When we study Torah, do you really want to know what is happening?
It is as if we have entered into that romance with God.
We read every word of Torah, listening to its nuances and wondering aloud and in sacred community about its meaning …
It is the same way that we read the email, or listen to the voice mail, or read the text message from our lover and wonder about what he said and she did not say and the way he said it and the pauses when she said it.
What did he mean — “see you on Friday, I guess?”
What kind of message is that?
What does ‘I guess’ mean?
And then you find yourself sitting around listening and re-listening to that voice mail, wondering about all the nuances and tonal qualities.
Why did she type “g2g” in that text message?
I know it means “gotta go,” but is that really the way you type a message like that to someone you claim to love?
If you’ve ever been in love, you know exactly what I mean.
In the Zohar, the cardinal text of Jewish mysticism, the author imagines the Torah Herself (yes, herself — in the Jewish imagination, the Torah is always feminine).
The Torah is a kind of Rapunzel, waiting coquettishly in her tower while her lover tries to find her and rescue her and even ravish her. Our love affair with Torah is perhaps the closest way that we can understand our love affair with God.

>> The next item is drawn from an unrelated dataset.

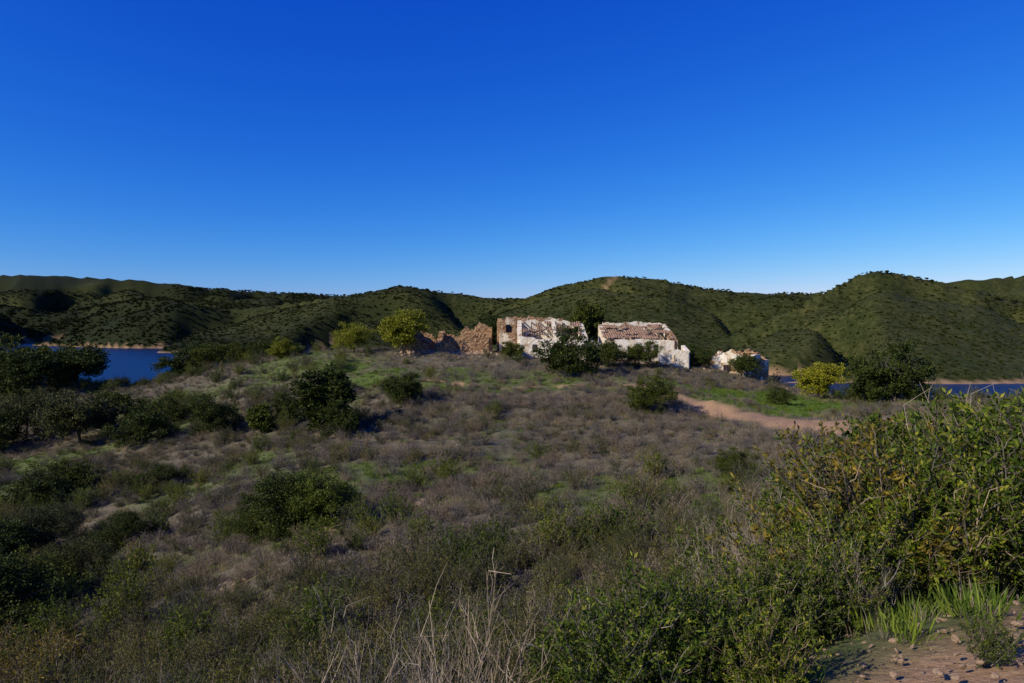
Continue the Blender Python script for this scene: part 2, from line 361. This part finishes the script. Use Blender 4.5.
# ------------------------------------------------------------------ scatter through geometry nodes
def scatter(name,meshes,pos,scl,tilt=.12,seed=0,idx=None,sz=None):
    n=len(pos)
    if n==0:return
    rng=np.random.RandomState(seed)
    pc=bpy.data.collections.new(name+"_protos")
    for k,me in enumerate(meshes):
        pc.objects.link(bpy.data.objects.new("%s_p%02d"%(name,k),me))
    me=bpy.data.meshes.new(name);me.vertices.add(n);me.vertices.foreach_set("co",np.asarray(pos,np.float32).ravel())
    rot=np.c_[rng.randn(n)*tilt,rng.randn(n)*tilt,rng.rand(n)*6.283].astype(np.float32)
    me.attributes.new("rot","FLOAT_VECTOR","POINT").data.foreach_set("vector",rot.ravel())
    s=np.repeat(np.asarray(scl,np.float32)[:,None],3,1)
    if sz is not None: s[:,2]*=sz
    me.attributes.new("scl","FLOAT_VECTOR","POINT").data.foreach_set("vector",s.ravel())
    if idx is None: idx=rng.randint(0,len(meshes),n)
    me.attributes.new("idx","INT","POINT").data.foreach_set("value",np.asarray(idx,np.int32))
    me.update()
    ob=bpy.data.objects.new(name,me);COL.objects.link(ob)
    g=bpy.data.node_groups.new(name+"_gn","GeometryNodeTree")
    g.interface.new_socket("Geometry",in_out="INPUT",socket_type="NodeSocketGeometry")
    g.interface.new_socket("Geometry",in_out="OUTPUT",socket_type="NodeSocketGeometry")
    gi=g.nodes.new("NodeGroupInput");go=g.nodes.new("NodeGroupOutput")
    ip=g.nodes.new("GeometryNodeInstanceOnPoints");ci=g.nodes.new("GeometryNodeCollectionInfo")
    ci.inputs["Collection"].default_value=pc;ci.inputs["Separate Children"].default_value=True;ci.inputs["Reset Children"].default_value=True
    def attr(nm,t):
        a=g.nodes.new("GeometryNodeInputNamedAttribute");a.data_type=t;a.inputs[0].default_value=nm
        return [o for o in a.outputs if o.enabled][0]
    g.links.new(gi.outputs[0],ip.inputs["Points"]);g.links.new(ci.outputs[0],ip.inputs["Instance"])
    ip.inputs["Pick Instance"].default_value=True
    g.links.new(attr("idx","INT"),ip.inputs["Instance Index"])
    e=g.nodes.new("FunctionNodeEulerToRotation");g.links.new(attr("rot","FLOAT_VECTOR"),e.inputs[0]);g.links.new(e.outputs[0],ip.inputs["Rotation"])
    g.links.new(attr("scl","FLOAT_VECTOR"),ip.inputs["Scale"])
    g.links.new(ip.outputs[0],go.inputs[0])
    md=ob.modifiers.new("scatter","NODES");md.node_group=g
    return ob

# ------------------------------------------------------------------ build setting
gr=build_terrain();gr.data.materials.append(M["ground"])
wm=bpy.data.meshes.new("lake_water")
wm.from_pydata([(-5000,150,WATER),(5000,150,WATER),(5000,5000,WATER),(-5000,5000,WATER)],[],[(0,1,2,3)]);wm.materials.append(M["water"])
COL.objects.link(bpy.data.objects.new("lake_water",wm))

def P(px,d): return ((px-512)/683*d,d)
def polar(n,r0,r1,a,rng,pw=2.0):
    r=(r0**pw+(r1**pw-r0**pw)*rng.rand(n))**(1/pw);t=(rng.rand(n)*2-1)*math.radians(a)
    return r*np.sin(t),r*np.cos(t)
def on(x,y,dz=0): return np.c_[x,y,height(x,y)+dz]
HB=[(-14,-1,80,92),(0,20.5,77,92),(22.5,30,76.5,84)]
def inhouse(x,y,m=0):
    r=np.zeros(len(x),bool)
    for a,b,c,d in HB: r|=(x>a-m)&(x<b+m)&(y>c-m)&(y<d+m)
    return r

# trees (individual)
trees=[ # name,kind,px,d,h,w,trunk
("carob_tree","yellowtree",402,81,6.0,5.6,1.0),
("carob_tree","yellowtree",354,84,4.0,5.2,.4),
("carob_tree","yellowtree",283,86,2.8,3.4,.2),
("holm_oak_tree","oak",266,94,3.6,4.8,.4),("holm_oak_tree","oak",210,97,5.0,6.4,.5),("holm_oak_tree","oak",186,99,5.6,6.6,.5),("holm_oak_tree","oak",236,96,3.8,5.4,.2),("holm_oak_tree","oak",252,98,3.6,5,.2),
("holm_oak_tree","oak",571,67,5.2,5.4,.5),("holm_oak_tree","oak",589,89,7.2,5.4,1.2),("holm_oak_tree","oak",640,75,3.0,4.8,.2),("holm_oak_tree","oak",608,73.5,3.0,3.2,.2),("holm_oak_tree","oak",490,95,5.4,4.6,.5),
("holm_oak_tree","oak",650,51,3.1,4.0,.1),("holm_oak_tree","oak",328,50,5.2,3.6,.4),("holm_oak_tree","oak",341,48,2.8,2.6,.1),("holm_oak_tree","oak",403,56,2.7,2.8,.1),
("holm_oak_tree","oak",893,57,5.3,5.4,.4),("holm_oak_tree","oak",878,58,3.6,3.4,.3),("carob_tree","yellowtree",819,66,4.1,4.6,.3),("holm_oak_tree","oak",742,75,2.7,3.2,.2),("holm_oak_tree","oak",699,79,2.6,4.0,.2),("holm_oak_tree","oak",512,76,2.1,2.4,.1),
("holm_oak_tree","oak",214,58,3.6,4.6,.2),("holm_oak_tree","oak",287,57,2.5,2.8,.1),("carob_tree","yellowish",260,55,2.8,1.9,.1),
("holm_oak_tree","oak",140,58,3.8,5.0,.2),("olive_tree","greytree",78,61,4.8,6.0,.15),("holm_oak_tree","oak",110,66,4.0,4.8,.3),("holm_oak_tree","oak",172,64,2.8,4,.2),
("holm_oak_tree","oak",78,88,6.0,7.0,.3),("holm_oak_tree","oak",55,92,6.2,8,.3),
("olive_tree","greytree",24,66,4.6,6.0,.15),("holm_oak_tree","oak",-20,62,4.6,6.5,.15),("holm_oak_tree","oak",30,84,6.0,7.5,.3),("holm_oak_tree","oak",4,90,6.8,8,.3),("holm_oak_tree","oak",-40,95,6.5,8,.3),
("holm_oak_tree","oak",70,46,2.4,3.8,.1),("holm_oak_tree","oak",30,44,2.8,4.2,.1),("olive_tree","greytree",40,36,2.8,3.8,.2),("holm_oak_tree","oak",-10,33,3.6,4.4,.2),("holm_oak_tree","oak",150,45,1.9,3,.1),
("olive_tree","greytree",66,27,2.3,3.0,.1),("holm_oak_tree","oak",10,25,2.6,3.6,.1),("holm_oak_tree","oak",112,33,2.2,3.0,.1),("holm_oak_tree","oak",-30,22,3.4,4,.1),
("holm_oak_tree","oak",300,26,2.8,3.4,.1),("holm_oak_tree","yellowish",324,25,2.4,2.2,.1),("holm_oak_tree","oak",264,27,2.2,2.8,.1),
("holm_oak_tree","oak",782,56,1.6,2.6,.1),("holm_oak_tree","oak",858,60,2.2,3,.1),("holm_oak_tree","oak",735,28,1.2,1.8,.1),
]
lib={}
rng=np.random.RandomState(3)
tx=[];
for i,(nm,kind,px,d,h,w,tr) in enumerate(trees):
    asp=round(w/h*2)/2
    big=d<37
    low=tr<.3
    key=(kind,asp,big,low,i%3 if kind=="oak" else 0)
    if key not in lib:
        lib[key]=make_tree(nm+"_mesh",100+len(lib)*7,4.0,4.0*max(asp,.5),.05 if low else max(.2,tr/h*4.0),190 if big else 140,170 if big else 90,.10 if big else .16,kind,.4)
    x,y=P(px,d)
    ob=bpy.data.objects.new(nm,lib[key]);COL.objects.link(ob)
    ob.location=(x,y,hz(x,y)-.1);ob.scale=(w/(4*max(asp,.5)),)*2+(h/4,);ob.rotation_euler=(0,0,rng.rand()*6.28)
    tx.append((x,y,w))
TX=np.array(tx)
def neartree(x,y,f=.35):
    r=np.zeros(len(x),bool)
    for a,b,w in TX: r|=np.hypot(x-a,y-b)<w*f
    return r

# ---------------- ground cover
heath=[make_shrub("heath_m",s,.62,.42,24,5,6,.04,.012,["twig","heath"],.006,.7) for s in (1,2,3)]
heath+=[make_shrub("heath_g",s,.6,.42,22,5,8,.045,.014,["twig","olivebush"],.006,.7) for s in (4,5)]
cist=[make_shrub("cist_m",s,1.3,.75,28,9,22,.050,.019,["twig","cistus"],.009,.4) for s in (11,12,13)]
bare=[make_shrub("bare_m",s,1.1,.55,16,9,0,0,0,["pale","pale"],.0045,.8) for s in (21,22)]
oliv=[make_shrub("oliv_m",s,1.1,.7,26,8,15,.042,.014,["twig","olivebush"],.007,.6) for s in (31,32)]
yel=[make_shrub("yel_m",s,1.1,.7,24,8,14,.045,.016,["twig","yellowbush"],.008,.6) for s in (35,)]
dry=[make_tuft("dry_t",s,.36,45,.0035,["drygrass"]) for s in (41,42,43)]
grn=[make_tuft("grn_t",s,.2,45,.006,["greengrass"]) for s in (51,52)]

rng=np.random.RandomState(11)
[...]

Where did we lose the idea that Judaism is about love?
Our history has bruised us and battered us, and it has forced us to be deaf to our own beautiful traditions.
To quote the late chief rabbi of Great Britain, Lord Rabbi Jonathan Sacks: “Once upon a time, we saw ourselves as the people that God loves. Now, all too many of us define ourselves as the people that the world hates.”
Yes, I am painfully aware of what is happening in the world right now — and especially in this country — with the frightening rise of antisemitism.
But the idea that we are the people whom the world hates is a pathetic distortion of our faith and our fate.
Because, do you know why countless generations of Jews were able to stand up to Jew-hatred?
Because no matter what befell them, they had faith in God’s love.
We still do. Thank you, Shai Held, for bringing that idea back.